Hier zunächst zwei Entscheidungen des AG Düsseldorf, und zwar.

Vollstreckungsaufträge nach § 7 JBeitrG sind gem. § 130d ZPO elektronisch zu übermitteln und bedürfen einer qualifizierten elektronischen Signatur, um als Titelersatz fungieren zu können (Weiterführung von BGH, Beschl. v. 14.12.2014 – I ZB 27/14).

Eines grafischen oder elektronischen Siegels bedarf es zumindest dann nicht, wenn das der Signatur zugrunde liegende Zertifikat die Behörde erkennen lässt.
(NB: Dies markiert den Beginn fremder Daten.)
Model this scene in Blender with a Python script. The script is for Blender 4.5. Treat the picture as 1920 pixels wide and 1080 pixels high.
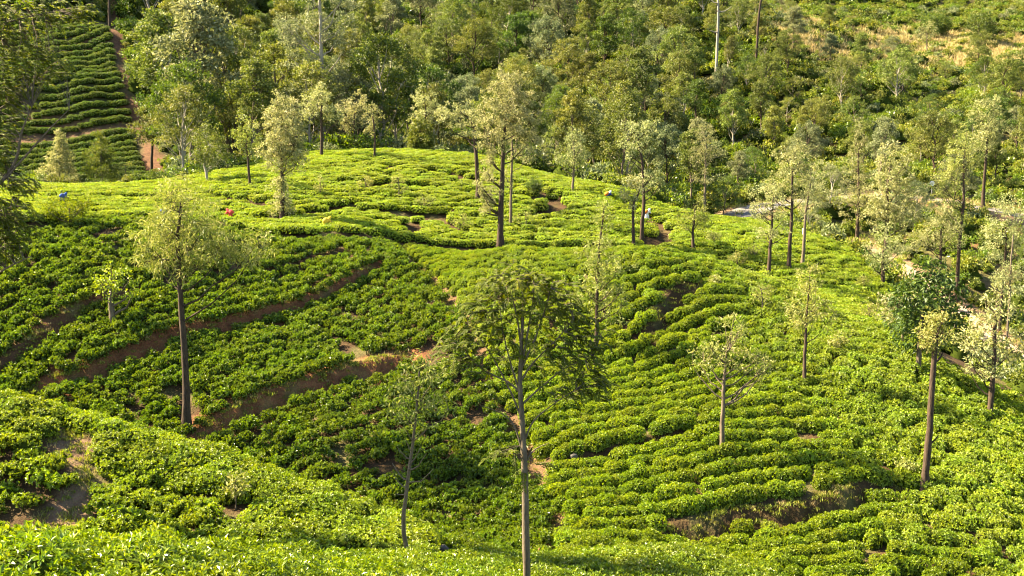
import bpy, math, random
import numpy as np
from mathutils import Vector, Quaternion

SC = bpy.context.scene
for _o in list(bpy.data.objects): bpy.data.objects.remove(_o, do_unlink=True)
COL = SC.collection
R = math.radians

# ---------------------------------------------------------------- camera, sky, sun, exposure
SUN_EL, SUN_AZ = R(41.0), R(13.0)           # height of the sun; how far it stands behind the left-hand side
SUN = Vector((-math.cos(SUN_EL) * math.cos(SUN_AZ), math.cos(SUN_EL) * math.sin(SUN_AZ), math.sin(SUN_EL)))
_cd = bpy.data.cameras.new("camera"); CAM = bpy.data.objects.new("camera", _cd); COL.objects.link(CAM)
_cd.sensor_width = 36.0; _cd.lens = 1867.0 / 1920.0 * 36.0
_cd.clip_start = 0.5; _cd.clip_end = 3000.0
CAM.location = (0, 0, 20.0); CAM.rotation_euler = (R(90.0 - 8.0), 0, 0)
SC.camera = CAM
_w = bpy.data.worlds.new("World"); SC.world = _w; _w.use_nodes = True
_nt = _w.node_tree; _nt.nodes.clear()
_sky = _nt.nodes.new("ShaderNodeTexSky"); _sky.sky_type = 'NISHITA'; _sky.sun_disc = False
_sky.sun_elevation = SUN_EL; _sky.sun_rotation = math.atan2(SUN.x, SUN.y)
_bg = _nt.nodes.new("ShaderNodeBackground"); _bg.inputs[1].default_value = 0.05
_wo = _nt.nodes.new("ShaderNodeOutputWorld")
_nt.links.new(_sky.outputs[0], _bg.inputs[0]); _nt.links.new(_bg.outputs[0], _wo.inputs[0])
_ld = bpy.data.lights.new("sun", 'SUN'); _ld.energy = 5.0; _ld.angle = R(0.53); _ld.color = (1.0, 0.84, 0.56)
_lo = bpy.data.objects.new("sun", _ld); COL.objects.link(_lo)
_lo.rotation_euler = (-SUN).to_track_quat('-Z', 'Y').to_euler(); _lo.location = SUN * 300
SC.view_settings.view_transform = 'Standard'; SC.view_settings.look = 'None'
SC.view_settings.gamma = 1.0; SC.view_settings.use_curve_mapping = False
SC.view_settings.exposure = 2.85
SC.cycles.max_bounces = 6; SC.cycles.diffuse_bounces = 2; SC.cycles.glossy_bounces = 2
SC.cycles.transmission_bounces = 4; SC.cycles.transparent_max_bounces = 4
SC.cycles.caustics_reflective = False; SC.cycles.caustics_refractive = False
SC.cycles.filter_width = 1.1
# ---------------------------------------------------------------- the lie of the land
FPX, PITCH, CAMZ = 1867.0, math.radians(8.0), 20.0
SP, CP = math.sin(PITCH), math.cos(PITCH)

def ray(px, py):
    a = (np.asarray(px, float) - 960.0) / FPX
    b = (540.0 - np.asarray(py, float)) / FPX
    return a, CP + b * SP, -SP + b * CP

def at(px, py, Y):
    """world point seen at a photograph pixel, Y metres ahead of the viewpoint"""
    dx, dy, dz = ray(px, py)
    k = Y / dy
    return np.stack([dx * k, dy * k, CAMZ + dz * k], -1)

def project(x, y, z):
    zz = z - CAMZ
    d = y * CP - zz * SP
    up = y * SP + zz * CP
    return 960.0 + FPX * x / d, 540.0 - FPX * up / d

CTRL = """
0 1080 10;0 1002 15;400 1080 11;400 1030 19;700 1080 14;700 1028 25;985 1080 25;985 1028 30;1300 1068 28;1300 1045 31;1480 1078 30;1900 1180 27
-250 1080 9;-250 985 14;1700 1130 30
0 1060 25;500 1085 27;985 1065 33;1500 1105 33
0 990 31;300 1003 31;600 1012 32;0 757 37;200 800 37;390 852 37;640 942 36;750 990 36;-250 960 32;-250 720 38;0 870 33.5;300 920 34
0 815 41.5;390 905 42;-250 780 42;200 855 42;640 985 39.4
0 750 46;350 815 46;640 945 42;770 1025 38;1000 1025 37
0 600 51.5;0 430 59;350 600 54;350 430 63;-250 700 46;-250 420 58
700 900 43.5;700 750 49;700 600 58;700 460 70;500 760 48.5;500 520 61
830 520 66;900 700 52.5;1000 900 43;930 470 68;930 483 75;1080 472 68
200 410 66;200 432 70;400 440 73;200 347 92;400 410 72;500 440 72;0 380 75;-250 380 75;0 345 95
700 282 110;700 360 88;700 430 77;560 290 105;380 332 95;900 292 108;1000 320 104;1150 348 100;1400 412 95;1560 455 90;1660 545 78
1140 400 86;1300 450 80;1480 515 75;1620 580 70;500 400 78;500 345 88
1200 470 66;1320 490 65;1440 528 64;1200 484 72;1320 504 71.5;1440 543 70;1560 590 60;1700 650 57;1850 740 53;1920 790 51;2150 880 48
1118 670 54;1355 850 44;1300 690 52.5;1510 730 50;1740 925 42;1900 1000 39;1600 1050 37;1030 980 38.5;1900 1080 37;1300 1030 37.5;1500 880 43.5;2150 1050 37
1000 600 57;1200 560 60;1400 620 57
150 345 118;150 330 121;150 240 133;150 80 151;30 255 130;260 215 138;0 90 150;-250 250 128;-250 80 150;150 -60 185
400 330 125;400 150 160;400 0 200;700 305 128;700 270 145;700 100 190;700 0 220;1000 340 122;1000 250 150;1000 100 195;1000 0 230
1300 390 115;1300 300 138;1300 150 175;1300 0 225
1400 400 108;1600 366 118;1740 378 116;1900 405 112;1500 378 114;2150 440 105
1640 478 99;1800 585 88;1900 670 80;1780 470 100;1920 560 93;2150 700 76
1500 320 140;1500 200 160;1480 60 190;1640 175 168;1600 300 142
1760 330 130;1700 200 178;1800 200 175;1700 110 215;1900 250 158;1900 110 215;1900 40 255;1700 30 250;1900 0 275;2150 100 215;2150 330 135
700 -150 270;1300 -150 285;1900 -150 330;-250 -150 230;2300 -150 320
"""
def _ctrl():
    P = []
    for ln in CTRL.replace("\n", ";").split(";"):
        if ln.strip():
            a, b, c = map(float, ln.split())
            P.append(at(a, b, c))
    return np.array(P)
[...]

Vollstreckungsaufträge nach § 7 JBeitrG sind seit dem 1.1.2022 gem. §§ 130d, 130a ZPO elektronisch zu übermitteln. Sie stellen nur dann eine titelersetzende Vollstreckungsgrundlage dar, wenn sie mit einer qualifizierten elektronischen Signatur der verantwortlichen Person oder in elektronisch beglaubigter Abschrift übermittelt werden (Fortschreibung BGH, Beschluss vom 18. Dezember 2014 – I ZB 27/14). Eine Übermittlung auf einem sicheren Übermittlungsweg mit nur einfacher Signatur, als Scan, oder die parallele Einreichung in konventioneller Form genügen nicht.